News / Space News |
Telescopes Uncover Early Construction of Giant Galaxy
NASA | SEPTEMBER 20, 2014
Astronomers have for the first time caught a glimpse of the earliest stages of massive galaxy construction. The building site, dubbed "Sparky," is a dense galactic core blazing with the light of millions of newborn stars that are forming at a ferocious rate.
A fully developed elliptical galaxy is a gas-deficient gathering of ancient stars theorized to develop from the inside out, with a compact core marking its beginnings. Because the galactic core is so far away, the light of the forming galaxy that is observable from Earth was actually created 11 billion years ago, just 3 billion years after the Big Bang.
Although only a fractio of the size of the Milky Way, the tiny powerhouse galactic core already contains about twice as many stars as our own galaxy, all crammed into a region only 6,000 light-years across. The Milky Way is about 100,000 light-years across.
"We really hadn't seen a formation process that could create things that are this dense," explained Erica Nelson of Yale University in New Haven, Connecticut, lead author of the study. "We suspect that this core-formation process is a phenomenon unique to the early universe because the early universe, as a whole, was more compact. Today, the universe is so diffuse that it cannot create such objects anymore."
In addition to determining the galaxy's size from the Hubble images, the team dug into archival far-infrared images from Spitzer and Herschel. This allowed them to see how fast the galaxy core is creating stars. Sparky produced roughly 300 stars per year, compared to the 10 stars per year produced by our Milky Way.
"They're very extreme environments," Nelson said. "It's like a medieval cauldron forging stars. There's a lot of turbulence, and it's bubbling. If you were in there, the night sky would be bright with young stars, and there would be a lot of dust, gas, and remnants of exploding stars. To actually see this happening is fascinating."

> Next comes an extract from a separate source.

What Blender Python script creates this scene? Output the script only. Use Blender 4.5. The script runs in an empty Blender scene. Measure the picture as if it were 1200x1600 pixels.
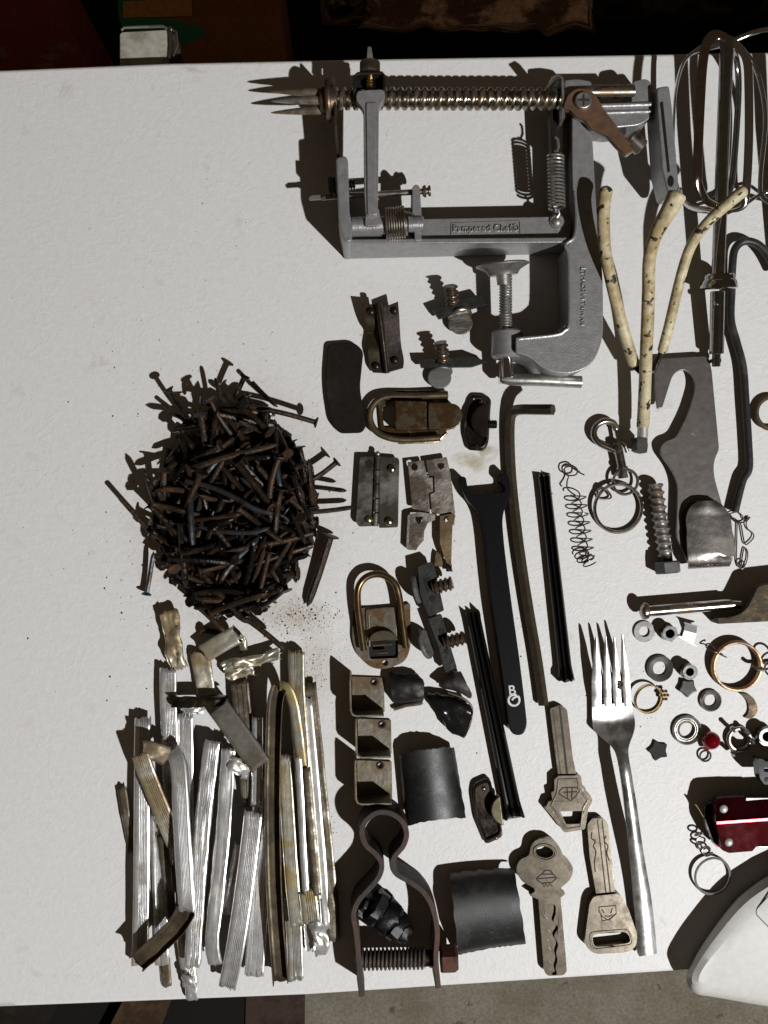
import bpy, bmesh, math, random
from mathutils import Vector, Matrix, Euler, noise
from mathutils.geometry import tessellate_polygon
random.seed(11)
PI = math.pi
sc = bpy.context.scene
COL = sc.collection
# ---------------------------------------------------------------- camera, lamp, air light, exposure
S = 0.0004                      # metres per unit of the layout grid on the table (grid = 1200 x 1600)
H = 1500.0; F = 1500.0; TILT = math.radians(2.0)
cam = bpy.data.objects.new('camera', bpy.data.cameras.new('camera')); COL.objects.link(cam)
cam.location = (-H*math.tan(TILT)*S, 0, H*S); cam.rotation_euler = (0, -TILT, 0)
cam.data.sensor_fit = 'VERTICAL'; cam.data.sensor_height = 36; cam.data.lens = 36*F/1600
cam.data.clip_start = 0.01; cam.data.clip_end = 60
sc.camera = cam
world = bpy.data.worlds.new('World'); sc.world = world; world.use_nodes = True
bg = world.node_tree.nodes['Background']; bg.inputs[0].default_value = (1.0, .72, .48, 1); bg.inputs[1].default_value = 0.044
ld = bpy.data.lights.new('garage_lamp', 'POINT'); ld.energy = 290; ld.shadow_soft_size = 0.022; ld.color = (1.0, 1.0, 1.0)
lamp = bpy.data.objects.new('garage_lamp', ld); COL.objects.link(lamp)
lamp.location = ((3600-600)*S, -(3500-800)*S, 5000*S)
sc.view_settings.view_transform = 'Standard'; sc.view_settings.look = 'None'
sc.view_settings.exposure = 0; sc.view_settings.gamma = 1
sc.cycles.max_bounces = 6; sc.cycles.diffuse_bounces = 3; sc.cycles.glossy_bounces = 4
sc.cycles.caustics_reflective = False; sc.cycles.caustics_refractive = False

def P(x, y, z=0.0):
    """a place on the layout grid, z grid units above the table top, in metres"""
    u, v, w = x-600, -(y-800), -F
    ca, sa = math.cos(-TILT), math.sin(-TILT)
    dx, dz = ca*u + sa*w, -sa*u + ca*w
    t = (z-H)/dz
    return Vector(((-H*math.tan(TILT)+dx*t)*S, v*t*S, z*S))
def PD(p): return P(*p)
# ---------------------------------------------------------------- materials
MATS = {}
def mat(name, col, rough=.5, metal=0., stain=None, amt=.5, scale=14., bump=0., bscale=60., soft=.12, spec=.28, coat=0., wear=None, stretch=None, trans=0, spots=0, spotcol=None, spotscale=40):
    if name in MATS: return MATS[name]
    m = bpy.data.materials.new(name); m.use_nodes = True
    nt = m.node_tree; N = nt.nodes; L = nt.links; b = N['Principled BSDF']
    b.inputs['Metallic'].default_value = metal; b.inputs['Roughness'].default_value = rough
    b.inputs['Specular IOR Level'].default_value = spec; b.inputs['Coat Weight'].default_value = coat
    b.inputs['Base Color'].default_value = (*col, 1)
    tc = N.new('ShaderNodeTexCoord'); oi = N.new('ShaderNodeObjectInfo')
    vm = N.new('ShaderNodeVectorMath'); vm.operation = 'SCALE'; vm.inputs['Scale'].default_value = 1/(100*S)
    L.new(tc.outputs['Object'], vm.inputs[0])
    va = N.new('ShaderNodeVectorMath'); va.operation = 'ADD'; L.new(vm.outputs[0], va.inputs[0]); L.new(oi.outputs['Random'], va.inputs[1])
    src = va.outputs[0]
    if stretch:
        mp = N.new('ShaderNodeMapping'); mp.inputs['Scale'].default_value = stretch; L.new(src, mp.inputs[0]); src = mp.outputs[0]
    colout = None
    n1 = N.new('ShaderNodeTexNoise'); n1.inputs['Scale'].default_value = scale/6; n1.inputs['Detail'].default_value = 8; n1.inputs['Roughness'].default_value = .65
    L.new(src, n1.inputs['Vector'])
    if stain is not None:
        r = N.new('ShaderNodeValToRGB'); r.color_ramp.elements[0].position = max(0, 1-amt-soft)*.5+.2; r.color_ramp.elements[1].position = min(1, (1-amt+soft)*.5+.2)
        L.new(n1.outputs['Fac'], r.inputs[0])
        mx = N.new('ShaderNodeMix'); mx.data_type = 'RGBA'; mx.inputs[6].default_value = (*col, 1); mx.inputs[7].default_value = (*stain, 1)
        L.new(r.outputs[0], mx.inputs[0]); colout = mx.outputs[2]
        mr = N.new('ShaderNodeMapRange'); mr.inputs[3].default_value = rough; mr.inputs[4].default_value = min(1, rough+.10); L.new(r.outputs[0], mr.inputs[0]); L.new(mr.outputs[0], b.inputs['Roughness'])
        if metal > 0:
            mm = N.new('ShaderNodeMapRange'); mm.inputs[3].default_value = metal; mm.inputs[4].default_value = metal*.75; L.new(r.outputs[0], mm.inputs[0]); L.new(mm.outputs[0], b.inputs['Metallic'])
    if spots:
        n3 = N.new('ShaderNodeTexNoise'); n3.inputs['Scale'].default_value = spotscale/6; n3.inputs['Detail'].default_value = 4; L.new(src, n3.inputs['Vector'])
        r3 = N.new('ShaderNodeValToRGB'); r3.color_ramp.elements[0].position = .72-spots*.3; r3.color_ramp.elements[1].position = .75-spots*.3; L.new(n3.outputs['Fac'], r3.inputs[0])
        m3 = N.new('ShaderNodeMix'); m3.data_type = 'RGBA'; m3.inputs[7].default_value = (*spotcol, 1)
        if colout: L.new(colout, m3.inputs[6])
        else: m3.inputs[6].default_value = (*col, 1)
        L.new(r3.outputs[0], m3.inputs[0]); colout = m3.outputs[2]
    if wear is None: wear = .18
    n4 = N.new('ShaderNodeTexNoise'); n4.inputs['Scale'].default_value = 9; n4.inputs['Detail'].default_value = 6; L.new(src, n4.inputs['Vector'])
    h = N.new('ShaderNodeHueSaturation'); mr4 = N.new('ShaderNodeMapRange'); mr4.inputs[1].default_value = .3; mr4.inputs[2].default_value = .7
    mr4.inputs[3].default_value = 1-wear; mr4.inputs[4].default_value = 1+wear; L.new(n4.outputs['Fac'], mr4.inputs[0]); L.new(mr4.outputs[0], h.inputs['Value'])
    if colout: L.new(colout, h.inputs['Color'])
    else: h.inputs['Color'].default_value = (*col, 1)
    L.new(h.outputs[0], b.inputs['Base Color'])
    if bump:
        n2 = N.new('ShaderNodeTexNoise'); n2.inputs['Scale'].default_value = bscale/6; n2.inputs['Detail'].default_value = 5; L.new(src, n2.inputs['Vector'])
        bp = N.new('ShaderNodeBump'); bp.inputs['Strength'].default_value = bump; bp.inputs['Distance'].default_value = 2*S; L.new(n2.outputs['Fac'], bp.inputs['Height']); L.new(bp.outputs[0], b.inputs['Normal'])
    MATS[name] = m
    return m
RUST = (.10, .045, .018)
def m_cast(): return mat('cast_silver_paint', (.31, .305, .305), .37, .55, bump=.22, bscale=200, wear=.14)
def m_chrome(): return mat('chrome', (.60, .60, .60), .10, 1., wear=.05, bump=.03, bscale=20)
def m_darkchrome(): return mat('dull_chrome', (.36, .33, .29), .22, 1., stain=(.22, .18, .14), amt=.35, scale=20, bump=.08)
def m_shaft(): return mat('yellowed_plated_steel', (.33, .295, .245), .26, 1., stain=(.18, .135, .09), amt=.35, scale=30)
def m_steel(): return mat('worn_steel', (.40, .39, .37), .36, .9, stain=(.28, .26, .23), amt=.35, scale=18, bump=.15, bscale=60)
def m_dull(): return mat('stained_steel', (.13, .11, .09), .36, .75, stain=(.05, .035, .022), amt=.5, scale=16, bump=.25, bscale=70)
def m_darksteel(): return mat('blackened_steel', (.028, .024, .020), .36, .5, stain=(.022, .013, .008), amt=.45, scale=14, bump=.25, bscale=70)
def m_galv(): return mat('zinc_plate', (.36, .34, .32), .42, .75, stain=(.17, .13, .10), amt=.42, scale=20, bump=.2, bscale=80)
def m_rust(): return mat('rusted_iron', (.022, .016, .011), .46, .35, stain=(.040, .021, .010), amt=.42, scale=22, bump=.7, bscale=90, wear=.35)
def m_rust2(): return mat('dark_rusted_iron', (.013, .011, .009), .30, .6, stain=(.032, .019, .010), amt=.35, scale=22, bump=.7, bscale=90, wear=.35)
def m_latch(): return mat('rust_spotted_plate', (.20, .17, .115), .26, .88, stain=(.070, .038, .015), amt=.48, scale=22, bump=.25, bscale=70, soft=.07)
def m_key(): return mat('nickel_key', (.165, .145, .112), .22, .92, stain=(.060, .048, .035), amt=.42, scale=26, soft=.22, bump=.05, bscale=50, wear=.16, spots=.05, spotcol=(.26, .24, .20), spotscale=70)
def m_alu(): return mat('scrap_aluminium', (.86, .855, .85), .30, .80, stain=(.58, .55, .49), amt=.28, scale=12, bump=.15, bscale=40, wear=.12)
def m_alu_y(): return mat('yellowed_aluminium', (.50, .47, .39), .34, .72, stain=(.33, .26, .12), amt=.38, scale=12, bump=.25, bscale=50)
def m_alu_b(): return mat('dirty_aluminium', (.27, .245, .195), .38, .65, stain=(.10, .078, .05), amt=.5, scale=14, bump=.3, bscale=50)
def m_black(): return mat('satin_black_paint', (.006, .006, .007), .30, 0., wear=.1, bump=.02, spec=.10)
def m_bplastic(): return mat('glossy_black_plastic', (.004, .004, .004), .16, 0., bump=.06, bscale=25, spec=.35)
def m_rubber(): return mat('black_rubber', (.016, .017, .017), .42, 0., stain=(.03, .032, .03), amt=.35, bump=.5, bscale=120)
def m_cream(): return mat('cream_rubber_coating', (.58, .52, .34), .42, 0., stain=(.34, .26, .13), amt=.45, scale=14, soft=.25, bump=.5, spots=.44, spotcol=(.035, .022, .012), spotscale=48, wear=.2)
def m_copper(): return mat('copper_lever', (.20, .112, .066), .42, .6, stain=(.13, .075, .048), amt=.40, scale=18, bump=.25)
def m_brass(): return mat('old_brass', (.12, .085, .045), .42, .65, stain=(.07, .05, .028), amt=.5, scale=16, bump=.3, bscale=80)
def m_gold(): return mat('gold', (.78, .58, .26), .2, 1., wear=.05)
def m_hole(): return mat('hollow_shade', (.004, .004, .004), .7, 0.)  # flat near-black puts the shade inside holes and recesses into the colour
def m_engrave(): return mat('engraving_dark', (.03, .024, .018), .6, .2)  # dark brown lines that mark engraving, grooves and the screw cross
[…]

Astronomers theorize that this frenzied star birth was sparked by a torrent of gas flowing into the galaxy's core while it formed deep inside a gravitational well of dark matter, invisible cosmic material that acts as the scaffolding of the universe for galaxy construction.
Observations indicate that the galaxy had been furiously making stars for more than a billion years. It is likely that this frenzy eventually will slow to a stop, and that over the next 10 billion years other smaller galaxies may merge with Sparky, causing it to expand and become a mammoth, sedate elliptical galaxy.